* WHAT NEEDS TO BE DONE
Your task is to retype the lines from the opening of the material through the line that includes "sc.camera = cam". Do not copy the pictures.

* DATA SHOWN
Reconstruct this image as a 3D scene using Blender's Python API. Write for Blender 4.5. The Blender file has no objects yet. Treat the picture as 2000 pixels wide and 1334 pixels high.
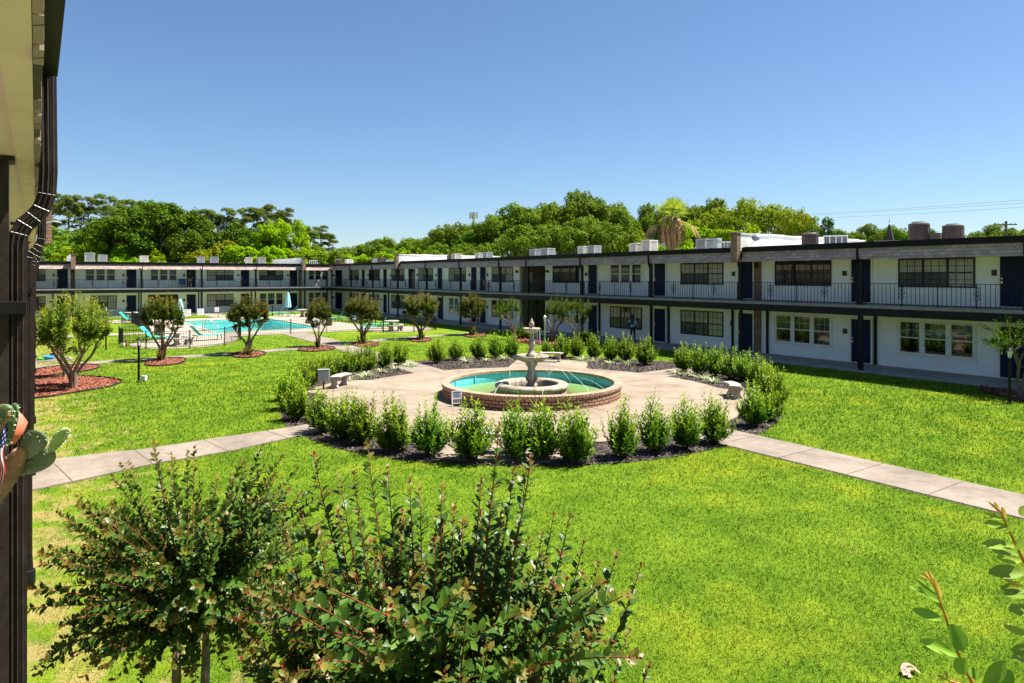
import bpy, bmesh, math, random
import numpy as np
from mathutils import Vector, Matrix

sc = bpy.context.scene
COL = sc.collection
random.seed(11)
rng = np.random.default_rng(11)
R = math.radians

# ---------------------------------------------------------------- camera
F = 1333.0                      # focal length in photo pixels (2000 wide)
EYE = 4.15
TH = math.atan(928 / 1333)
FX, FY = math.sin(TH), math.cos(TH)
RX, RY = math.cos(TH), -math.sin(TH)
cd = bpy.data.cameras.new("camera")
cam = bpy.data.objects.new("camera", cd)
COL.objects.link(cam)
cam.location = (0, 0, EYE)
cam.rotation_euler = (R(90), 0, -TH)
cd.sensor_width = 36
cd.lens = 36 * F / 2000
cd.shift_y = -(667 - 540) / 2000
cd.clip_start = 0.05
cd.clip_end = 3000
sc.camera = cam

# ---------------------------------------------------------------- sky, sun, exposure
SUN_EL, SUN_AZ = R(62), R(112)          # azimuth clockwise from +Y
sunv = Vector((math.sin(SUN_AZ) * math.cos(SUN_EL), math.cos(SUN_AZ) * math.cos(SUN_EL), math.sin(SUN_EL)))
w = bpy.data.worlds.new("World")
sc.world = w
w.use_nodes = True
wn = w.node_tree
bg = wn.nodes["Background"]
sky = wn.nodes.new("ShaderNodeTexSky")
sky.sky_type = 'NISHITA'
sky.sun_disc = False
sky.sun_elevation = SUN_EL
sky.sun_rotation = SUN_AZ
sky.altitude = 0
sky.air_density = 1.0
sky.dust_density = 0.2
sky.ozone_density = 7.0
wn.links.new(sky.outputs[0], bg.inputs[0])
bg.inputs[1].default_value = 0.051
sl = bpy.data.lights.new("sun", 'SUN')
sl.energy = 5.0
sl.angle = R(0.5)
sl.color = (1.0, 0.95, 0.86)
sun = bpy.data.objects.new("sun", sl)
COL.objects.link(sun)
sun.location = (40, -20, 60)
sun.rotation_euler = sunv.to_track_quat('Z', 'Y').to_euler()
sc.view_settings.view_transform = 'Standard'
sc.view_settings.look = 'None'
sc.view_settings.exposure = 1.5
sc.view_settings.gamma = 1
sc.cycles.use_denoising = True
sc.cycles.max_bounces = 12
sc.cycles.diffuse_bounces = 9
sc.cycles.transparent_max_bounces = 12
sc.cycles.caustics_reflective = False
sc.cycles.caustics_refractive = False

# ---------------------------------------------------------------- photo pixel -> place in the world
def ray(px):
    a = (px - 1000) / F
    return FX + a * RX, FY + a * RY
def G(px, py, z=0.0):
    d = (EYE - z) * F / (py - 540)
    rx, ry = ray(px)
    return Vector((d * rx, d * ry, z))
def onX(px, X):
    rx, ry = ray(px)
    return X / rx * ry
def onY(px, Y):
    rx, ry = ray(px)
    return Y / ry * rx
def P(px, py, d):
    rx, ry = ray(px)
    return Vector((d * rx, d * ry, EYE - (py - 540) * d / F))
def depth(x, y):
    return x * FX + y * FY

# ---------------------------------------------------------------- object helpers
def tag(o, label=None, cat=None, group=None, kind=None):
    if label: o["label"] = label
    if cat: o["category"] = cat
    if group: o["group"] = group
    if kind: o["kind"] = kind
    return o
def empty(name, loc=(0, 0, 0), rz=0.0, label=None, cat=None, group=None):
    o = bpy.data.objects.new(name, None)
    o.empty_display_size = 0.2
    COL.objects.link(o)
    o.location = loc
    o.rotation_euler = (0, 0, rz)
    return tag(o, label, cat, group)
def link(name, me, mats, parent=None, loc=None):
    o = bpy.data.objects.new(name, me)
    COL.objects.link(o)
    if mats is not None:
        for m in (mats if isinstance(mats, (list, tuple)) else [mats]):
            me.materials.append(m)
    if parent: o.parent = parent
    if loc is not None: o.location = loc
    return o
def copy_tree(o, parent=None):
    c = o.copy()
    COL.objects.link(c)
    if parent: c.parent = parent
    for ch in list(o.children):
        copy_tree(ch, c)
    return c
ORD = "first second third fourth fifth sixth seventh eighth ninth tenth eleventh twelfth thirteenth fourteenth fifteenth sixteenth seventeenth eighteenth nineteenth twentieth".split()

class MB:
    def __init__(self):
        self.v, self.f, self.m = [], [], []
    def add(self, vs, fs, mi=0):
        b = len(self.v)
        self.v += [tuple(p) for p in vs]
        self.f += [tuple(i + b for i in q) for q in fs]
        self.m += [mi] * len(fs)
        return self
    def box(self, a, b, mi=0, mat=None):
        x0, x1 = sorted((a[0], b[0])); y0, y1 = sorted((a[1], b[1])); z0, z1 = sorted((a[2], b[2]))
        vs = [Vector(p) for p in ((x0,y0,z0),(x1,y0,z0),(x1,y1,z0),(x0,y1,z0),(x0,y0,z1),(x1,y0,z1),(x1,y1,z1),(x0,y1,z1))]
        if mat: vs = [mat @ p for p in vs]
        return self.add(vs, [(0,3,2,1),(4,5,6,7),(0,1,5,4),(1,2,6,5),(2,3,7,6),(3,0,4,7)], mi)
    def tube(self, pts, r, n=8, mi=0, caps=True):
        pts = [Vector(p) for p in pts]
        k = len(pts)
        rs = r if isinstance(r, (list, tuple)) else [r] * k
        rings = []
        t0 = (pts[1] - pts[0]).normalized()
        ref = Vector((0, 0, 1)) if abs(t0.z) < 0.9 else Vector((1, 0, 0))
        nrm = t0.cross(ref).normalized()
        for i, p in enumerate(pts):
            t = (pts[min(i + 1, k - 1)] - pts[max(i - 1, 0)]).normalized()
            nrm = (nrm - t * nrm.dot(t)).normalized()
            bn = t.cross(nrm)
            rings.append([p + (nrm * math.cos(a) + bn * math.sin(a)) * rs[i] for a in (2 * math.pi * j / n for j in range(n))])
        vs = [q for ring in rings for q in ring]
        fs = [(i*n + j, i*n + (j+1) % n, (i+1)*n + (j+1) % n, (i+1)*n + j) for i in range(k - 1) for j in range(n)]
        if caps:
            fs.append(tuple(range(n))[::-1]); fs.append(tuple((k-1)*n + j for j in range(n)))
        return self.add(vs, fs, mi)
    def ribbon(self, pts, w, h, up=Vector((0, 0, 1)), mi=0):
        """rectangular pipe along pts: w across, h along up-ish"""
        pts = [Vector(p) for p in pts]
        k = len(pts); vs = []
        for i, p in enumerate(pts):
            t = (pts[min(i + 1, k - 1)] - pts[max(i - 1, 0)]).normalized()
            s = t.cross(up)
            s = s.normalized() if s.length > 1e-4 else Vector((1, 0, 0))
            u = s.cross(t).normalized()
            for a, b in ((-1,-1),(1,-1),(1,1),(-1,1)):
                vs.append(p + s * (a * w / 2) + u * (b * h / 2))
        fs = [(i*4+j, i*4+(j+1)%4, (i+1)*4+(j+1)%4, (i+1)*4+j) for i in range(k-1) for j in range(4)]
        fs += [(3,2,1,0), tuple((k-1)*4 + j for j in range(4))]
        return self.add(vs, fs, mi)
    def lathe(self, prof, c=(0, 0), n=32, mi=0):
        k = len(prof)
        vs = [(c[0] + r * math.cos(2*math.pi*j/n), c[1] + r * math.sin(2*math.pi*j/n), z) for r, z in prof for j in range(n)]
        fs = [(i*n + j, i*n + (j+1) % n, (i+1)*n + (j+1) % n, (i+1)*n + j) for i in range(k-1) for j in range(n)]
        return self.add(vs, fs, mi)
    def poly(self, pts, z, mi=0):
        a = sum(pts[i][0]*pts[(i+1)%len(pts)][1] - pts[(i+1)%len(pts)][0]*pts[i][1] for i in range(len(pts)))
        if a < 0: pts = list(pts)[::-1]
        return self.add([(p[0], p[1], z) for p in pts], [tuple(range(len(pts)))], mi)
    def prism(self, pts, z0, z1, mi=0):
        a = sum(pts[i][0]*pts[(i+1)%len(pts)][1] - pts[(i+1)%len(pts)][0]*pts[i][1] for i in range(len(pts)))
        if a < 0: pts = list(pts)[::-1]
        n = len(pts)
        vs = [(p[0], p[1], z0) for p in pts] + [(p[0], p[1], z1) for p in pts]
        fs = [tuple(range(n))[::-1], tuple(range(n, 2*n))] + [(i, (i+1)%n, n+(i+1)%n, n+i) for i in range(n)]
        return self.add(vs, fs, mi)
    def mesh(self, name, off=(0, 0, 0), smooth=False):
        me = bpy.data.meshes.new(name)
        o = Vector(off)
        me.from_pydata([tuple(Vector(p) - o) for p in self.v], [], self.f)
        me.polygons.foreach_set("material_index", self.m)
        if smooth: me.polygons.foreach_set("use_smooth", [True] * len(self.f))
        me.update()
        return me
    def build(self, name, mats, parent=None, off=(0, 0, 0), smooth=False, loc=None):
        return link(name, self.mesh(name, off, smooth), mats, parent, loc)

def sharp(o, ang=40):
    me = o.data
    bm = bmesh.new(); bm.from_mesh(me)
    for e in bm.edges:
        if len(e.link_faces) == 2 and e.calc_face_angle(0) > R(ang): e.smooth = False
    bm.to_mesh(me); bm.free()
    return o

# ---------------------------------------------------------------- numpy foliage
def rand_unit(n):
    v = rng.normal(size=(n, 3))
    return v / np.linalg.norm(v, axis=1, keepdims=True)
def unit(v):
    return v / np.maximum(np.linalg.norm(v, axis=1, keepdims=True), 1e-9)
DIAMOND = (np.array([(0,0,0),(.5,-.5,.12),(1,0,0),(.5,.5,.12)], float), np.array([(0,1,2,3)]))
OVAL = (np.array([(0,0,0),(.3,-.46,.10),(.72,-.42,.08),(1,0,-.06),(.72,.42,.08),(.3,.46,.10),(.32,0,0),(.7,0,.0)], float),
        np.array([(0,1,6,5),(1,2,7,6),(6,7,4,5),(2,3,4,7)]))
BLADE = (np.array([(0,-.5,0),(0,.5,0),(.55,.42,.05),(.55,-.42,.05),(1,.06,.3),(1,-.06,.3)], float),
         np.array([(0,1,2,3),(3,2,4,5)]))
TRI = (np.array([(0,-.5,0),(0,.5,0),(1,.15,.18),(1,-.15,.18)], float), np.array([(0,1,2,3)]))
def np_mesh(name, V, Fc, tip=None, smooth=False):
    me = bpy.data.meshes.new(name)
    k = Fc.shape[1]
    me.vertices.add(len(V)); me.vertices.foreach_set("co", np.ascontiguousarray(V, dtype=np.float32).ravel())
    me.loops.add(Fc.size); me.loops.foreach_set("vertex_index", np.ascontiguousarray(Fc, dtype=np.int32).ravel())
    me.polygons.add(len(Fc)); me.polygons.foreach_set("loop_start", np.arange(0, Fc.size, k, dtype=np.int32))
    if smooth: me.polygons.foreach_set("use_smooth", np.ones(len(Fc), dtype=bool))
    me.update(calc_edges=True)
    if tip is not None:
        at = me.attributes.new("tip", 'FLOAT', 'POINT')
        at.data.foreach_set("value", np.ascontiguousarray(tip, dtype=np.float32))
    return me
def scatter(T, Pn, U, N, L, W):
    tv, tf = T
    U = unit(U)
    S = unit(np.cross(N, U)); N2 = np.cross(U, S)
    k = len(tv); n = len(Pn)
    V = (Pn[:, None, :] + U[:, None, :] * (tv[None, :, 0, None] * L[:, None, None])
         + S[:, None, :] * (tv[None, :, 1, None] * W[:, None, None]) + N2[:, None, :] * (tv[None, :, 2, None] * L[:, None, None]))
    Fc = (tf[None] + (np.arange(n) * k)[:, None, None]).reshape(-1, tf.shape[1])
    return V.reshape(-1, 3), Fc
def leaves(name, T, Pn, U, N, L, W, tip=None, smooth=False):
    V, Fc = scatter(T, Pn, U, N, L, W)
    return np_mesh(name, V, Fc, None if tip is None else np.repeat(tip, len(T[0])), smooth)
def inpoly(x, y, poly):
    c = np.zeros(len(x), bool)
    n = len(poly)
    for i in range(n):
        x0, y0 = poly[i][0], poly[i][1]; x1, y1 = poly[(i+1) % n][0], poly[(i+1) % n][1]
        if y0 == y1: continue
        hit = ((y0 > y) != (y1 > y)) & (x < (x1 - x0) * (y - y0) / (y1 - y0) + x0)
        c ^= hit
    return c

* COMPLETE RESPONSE
Reconstruct this image as a 3D scene using Blender's Python API. Write for Blender 4.5. The Blender file has no objects yet. Treat the picture as 2000 pixels wide and 1334 pixels high.
import bpy, bmesh, math, random
import numpy as np
from mathutils import Vector, Matrix

sc = bpy.context.scene
COL = sc.collection
random.seed(11)
rng = np.random.default_rng(11)
R = math.radians

# ---------------------------------------------------------------- camera
F = 1333.0                      # focal length in photo pixels (2000 wide)
EYE = 4.15
TH = math.atan(928 / 1333)
FX, FY = math.sin(TH), math.cos(TH)
RX, RY = math.cos(TH), -math.sin(TH)
cd = bpy.data.cameras.new("camera")
cam = bpy.data.objects.new("camera", cd)
COL.objects.link(cam)
cam.location = (0, 0, EYE)
cam.rotation_euler = (R(90), 0, -TH)
cd.sensor_width = 36
cd.lens = 36 * F / 2000
cd.shift_y = -(667 - 540) / 2000
cd.clip_start = 0.05
cd.clip_end = 3000
sc.camera = cam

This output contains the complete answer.